One makes a lot of decisions while creating a world. An important part of a “decision support system” is keeping track of why you made a certain decision; if you change the decision, the rationale needs to change. The reason this is important is that some decisions impact other ones, with potentially major consequences. There exist tools for this sort of thing, but they’re complex to use, and I don’t know of any that are free. I’ve not done such a great job of that so far, so have yet to think through how I’m going to do it – other than making sure to write down rationales in an easy-to-fine place. Probably right by the note recording the decision, with a big rationale flag on it that I can easily search for.

There are plenty of things I haven’t figured out, relevant to structural issues. Scrivener or other tools might support some or all of these; I just don’t know.
  • If I have an outline (which I do for the bronze age novel, but not for any of the others) I’d like to be able to get from the outline to the chapter or scene that corresponds to it. This is not the same as using a table of contents, because there could be multiple outline elements handled in a single chapter; three scenes in one chapter could be three outline entries. I can do that by including the outline at the end of the novel and using cross-references, but that’s awkward and possibly a little ugly and messes up the word count. Going the other way is awkward. If I’m on page 19 and want to find out where that is in the outline, I have to scroll to the end of the document, and notice that item 2 starts on page 15 and item 3 on page 21, so that I’m actually in item 2.
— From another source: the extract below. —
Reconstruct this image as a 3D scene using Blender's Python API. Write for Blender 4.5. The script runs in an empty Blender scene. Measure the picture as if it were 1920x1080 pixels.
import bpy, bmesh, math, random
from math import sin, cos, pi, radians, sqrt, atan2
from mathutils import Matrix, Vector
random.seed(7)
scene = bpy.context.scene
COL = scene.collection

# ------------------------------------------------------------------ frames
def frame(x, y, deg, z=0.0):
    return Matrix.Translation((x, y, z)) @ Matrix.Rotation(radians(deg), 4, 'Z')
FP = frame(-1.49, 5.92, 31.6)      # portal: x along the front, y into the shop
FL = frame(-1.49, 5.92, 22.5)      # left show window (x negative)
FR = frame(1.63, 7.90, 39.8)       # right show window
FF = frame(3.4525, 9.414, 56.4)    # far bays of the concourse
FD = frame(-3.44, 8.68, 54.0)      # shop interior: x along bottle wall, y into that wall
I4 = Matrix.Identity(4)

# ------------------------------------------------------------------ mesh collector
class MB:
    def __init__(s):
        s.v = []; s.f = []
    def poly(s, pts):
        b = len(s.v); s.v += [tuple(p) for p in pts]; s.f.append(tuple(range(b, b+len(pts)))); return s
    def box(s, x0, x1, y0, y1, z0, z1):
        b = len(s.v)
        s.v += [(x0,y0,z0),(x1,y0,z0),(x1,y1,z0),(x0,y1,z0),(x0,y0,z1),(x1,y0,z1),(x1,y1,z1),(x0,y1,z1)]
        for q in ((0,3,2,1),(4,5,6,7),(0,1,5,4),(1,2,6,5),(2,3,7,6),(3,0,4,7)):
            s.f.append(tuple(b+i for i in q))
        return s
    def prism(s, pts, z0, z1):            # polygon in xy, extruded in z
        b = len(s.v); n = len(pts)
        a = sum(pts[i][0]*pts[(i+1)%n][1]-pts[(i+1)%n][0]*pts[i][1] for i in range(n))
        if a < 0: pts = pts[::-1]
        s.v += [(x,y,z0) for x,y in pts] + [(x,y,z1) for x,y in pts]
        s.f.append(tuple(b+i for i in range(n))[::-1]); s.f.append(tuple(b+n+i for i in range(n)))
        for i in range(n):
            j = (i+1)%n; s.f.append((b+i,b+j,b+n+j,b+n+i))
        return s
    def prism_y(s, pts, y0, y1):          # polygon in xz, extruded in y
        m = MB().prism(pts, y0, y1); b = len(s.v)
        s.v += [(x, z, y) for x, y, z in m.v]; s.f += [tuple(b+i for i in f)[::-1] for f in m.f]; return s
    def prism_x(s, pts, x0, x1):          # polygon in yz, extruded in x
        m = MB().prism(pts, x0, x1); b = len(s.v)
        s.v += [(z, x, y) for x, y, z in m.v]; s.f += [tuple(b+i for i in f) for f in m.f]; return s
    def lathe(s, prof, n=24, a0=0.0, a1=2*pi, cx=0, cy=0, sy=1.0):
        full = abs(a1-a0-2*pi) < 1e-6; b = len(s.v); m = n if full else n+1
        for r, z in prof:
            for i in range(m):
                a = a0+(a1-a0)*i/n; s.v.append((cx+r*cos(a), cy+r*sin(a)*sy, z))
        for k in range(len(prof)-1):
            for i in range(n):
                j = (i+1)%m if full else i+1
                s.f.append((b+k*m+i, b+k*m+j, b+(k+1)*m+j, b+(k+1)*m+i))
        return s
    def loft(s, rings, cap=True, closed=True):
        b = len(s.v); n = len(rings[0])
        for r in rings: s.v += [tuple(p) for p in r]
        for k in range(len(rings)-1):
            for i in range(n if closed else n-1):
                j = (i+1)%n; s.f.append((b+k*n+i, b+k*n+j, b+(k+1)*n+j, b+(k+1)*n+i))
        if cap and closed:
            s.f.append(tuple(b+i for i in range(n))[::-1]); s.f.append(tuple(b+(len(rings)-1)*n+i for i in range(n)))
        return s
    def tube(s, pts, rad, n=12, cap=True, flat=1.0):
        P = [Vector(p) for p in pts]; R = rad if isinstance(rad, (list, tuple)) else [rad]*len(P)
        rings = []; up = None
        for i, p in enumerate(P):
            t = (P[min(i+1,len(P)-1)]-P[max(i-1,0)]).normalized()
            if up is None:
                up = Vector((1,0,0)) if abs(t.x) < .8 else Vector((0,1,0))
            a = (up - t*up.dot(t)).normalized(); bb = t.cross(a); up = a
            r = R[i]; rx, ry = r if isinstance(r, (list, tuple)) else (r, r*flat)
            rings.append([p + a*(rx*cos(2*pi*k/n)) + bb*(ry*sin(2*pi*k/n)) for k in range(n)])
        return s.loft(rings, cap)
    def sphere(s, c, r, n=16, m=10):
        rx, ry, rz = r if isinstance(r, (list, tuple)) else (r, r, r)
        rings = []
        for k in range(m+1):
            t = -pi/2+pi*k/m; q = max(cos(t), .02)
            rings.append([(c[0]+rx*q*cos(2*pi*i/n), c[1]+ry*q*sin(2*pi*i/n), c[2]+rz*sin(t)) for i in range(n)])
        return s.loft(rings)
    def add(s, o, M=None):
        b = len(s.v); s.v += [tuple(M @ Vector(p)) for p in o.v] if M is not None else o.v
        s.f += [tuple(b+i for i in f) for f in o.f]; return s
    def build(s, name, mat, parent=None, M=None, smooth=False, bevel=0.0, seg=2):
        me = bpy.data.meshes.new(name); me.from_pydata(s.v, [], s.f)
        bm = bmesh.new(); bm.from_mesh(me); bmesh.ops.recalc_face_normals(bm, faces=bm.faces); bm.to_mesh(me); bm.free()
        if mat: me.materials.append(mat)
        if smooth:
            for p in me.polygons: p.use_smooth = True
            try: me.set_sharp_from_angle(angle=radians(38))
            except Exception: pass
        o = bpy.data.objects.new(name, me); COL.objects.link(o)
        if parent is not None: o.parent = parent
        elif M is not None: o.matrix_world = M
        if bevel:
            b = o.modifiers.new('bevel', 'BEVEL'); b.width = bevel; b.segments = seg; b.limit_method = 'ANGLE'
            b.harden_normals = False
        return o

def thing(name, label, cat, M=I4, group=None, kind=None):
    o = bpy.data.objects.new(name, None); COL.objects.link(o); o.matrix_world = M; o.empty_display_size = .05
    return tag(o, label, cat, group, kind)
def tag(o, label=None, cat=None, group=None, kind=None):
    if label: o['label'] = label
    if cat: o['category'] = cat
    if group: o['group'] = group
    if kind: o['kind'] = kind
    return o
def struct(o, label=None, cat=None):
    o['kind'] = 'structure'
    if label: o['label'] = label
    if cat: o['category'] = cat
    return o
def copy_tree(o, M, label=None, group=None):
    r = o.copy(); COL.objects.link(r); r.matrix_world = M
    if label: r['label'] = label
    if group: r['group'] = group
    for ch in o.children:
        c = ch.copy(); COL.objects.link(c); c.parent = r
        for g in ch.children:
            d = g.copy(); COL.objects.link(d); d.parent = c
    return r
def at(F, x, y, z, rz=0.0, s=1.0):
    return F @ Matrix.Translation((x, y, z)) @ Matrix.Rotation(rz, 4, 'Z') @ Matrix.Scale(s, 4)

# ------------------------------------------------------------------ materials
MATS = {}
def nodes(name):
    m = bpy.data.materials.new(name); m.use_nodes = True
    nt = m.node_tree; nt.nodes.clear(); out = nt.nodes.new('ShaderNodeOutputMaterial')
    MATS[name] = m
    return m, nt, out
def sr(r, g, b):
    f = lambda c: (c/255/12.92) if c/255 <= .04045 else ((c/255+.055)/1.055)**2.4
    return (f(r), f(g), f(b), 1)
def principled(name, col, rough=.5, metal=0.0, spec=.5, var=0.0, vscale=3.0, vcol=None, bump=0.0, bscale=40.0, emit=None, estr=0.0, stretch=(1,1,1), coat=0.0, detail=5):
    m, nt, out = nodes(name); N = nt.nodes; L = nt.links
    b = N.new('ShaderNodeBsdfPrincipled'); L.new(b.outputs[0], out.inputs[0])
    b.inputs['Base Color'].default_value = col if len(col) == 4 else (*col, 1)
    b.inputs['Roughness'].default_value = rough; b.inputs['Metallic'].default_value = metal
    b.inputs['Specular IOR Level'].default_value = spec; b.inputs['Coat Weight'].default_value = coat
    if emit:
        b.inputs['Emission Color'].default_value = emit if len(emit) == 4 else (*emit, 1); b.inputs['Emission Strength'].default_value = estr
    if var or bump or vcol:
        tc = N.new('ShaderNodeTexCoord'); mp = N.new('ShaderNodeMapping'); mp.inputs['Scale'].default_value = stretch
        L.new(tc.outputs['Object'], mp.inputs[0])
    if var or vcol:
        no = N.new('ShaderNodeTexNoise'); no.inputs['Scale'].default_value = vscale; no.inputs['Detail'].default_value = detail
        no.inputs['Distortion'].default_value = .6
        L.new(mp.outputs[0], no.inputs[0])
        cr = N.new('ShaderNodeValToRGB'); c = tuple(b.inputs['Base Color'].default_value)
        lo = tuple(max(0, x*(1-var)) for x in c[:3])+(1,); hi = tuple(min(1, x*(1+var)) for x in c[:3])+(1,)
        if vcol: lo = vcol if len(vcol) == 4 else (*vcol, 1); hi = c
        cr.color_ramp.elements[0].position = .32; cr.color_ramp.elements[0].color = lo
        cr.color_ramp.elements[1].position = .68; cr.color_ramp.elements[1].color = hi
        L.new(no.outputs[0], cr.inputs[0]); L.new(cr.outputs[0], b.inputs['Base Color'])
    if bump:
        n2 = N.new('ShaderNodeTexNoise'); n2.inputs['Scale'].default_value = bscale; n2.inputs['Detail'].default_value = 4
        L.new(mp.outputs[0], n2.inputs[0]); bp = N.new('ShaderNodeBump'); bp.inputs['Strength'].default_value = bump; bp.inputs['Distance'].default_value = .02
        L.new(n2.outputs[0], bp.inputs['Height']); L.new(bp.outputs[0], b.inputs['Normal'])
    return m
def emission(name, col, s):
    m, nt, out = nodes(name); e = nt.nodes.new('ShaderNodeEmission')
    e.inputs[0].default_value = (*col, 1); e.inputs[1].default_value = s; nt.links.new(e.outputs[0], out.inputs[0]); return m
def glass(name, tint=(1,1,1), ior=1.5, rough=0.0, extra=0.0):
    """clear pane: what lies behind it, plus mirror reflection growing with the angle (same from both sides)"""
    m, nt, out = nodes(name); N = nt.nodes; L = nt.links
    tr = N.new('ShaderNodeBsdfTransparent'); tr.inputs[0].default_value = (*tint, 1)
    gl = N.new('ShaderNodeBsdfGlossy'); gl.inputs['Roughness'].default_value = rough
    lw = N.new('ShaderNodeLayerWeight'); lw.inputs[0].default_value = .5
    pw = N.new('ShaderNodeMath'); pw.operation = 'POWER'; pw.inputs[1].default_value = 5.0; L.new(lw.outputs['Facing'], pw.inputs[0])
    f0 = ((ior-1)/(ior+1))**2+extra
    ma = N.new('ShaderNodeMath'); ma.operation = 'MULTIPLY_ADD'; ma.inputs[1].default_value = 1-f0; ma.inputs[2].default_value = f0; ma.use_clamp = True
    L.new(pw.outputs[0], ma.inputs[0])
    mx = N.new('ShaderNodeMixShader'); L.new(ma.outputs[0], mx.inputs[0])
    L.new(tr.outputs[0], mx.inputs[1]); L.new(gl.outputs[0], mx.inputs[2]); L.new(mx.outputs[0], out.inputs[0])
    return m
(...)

  • I’d love to be able to automatically keep track of how many words there are in each chapter. When I did this by hand I found that some were twice the average length, which led me to discover wordiness and pacing issues.
  • I’d love to be able to click on a proper noun (person or place name) and have it take me to the right spot in my worldbuilding notes. I have a writer contact who may be working on such a thing in their Copious Free Time, but availability is far off.
Maybe someday someone will have created the Ultimate Authoring Tool that links all these things together, but a piece of software like that might be so huge and complex (and thus buggy) that it’s scarcely usable.

For now, I’ll make do with the tech I have, but learn some of the tools I’ve linked above as I have time for new things.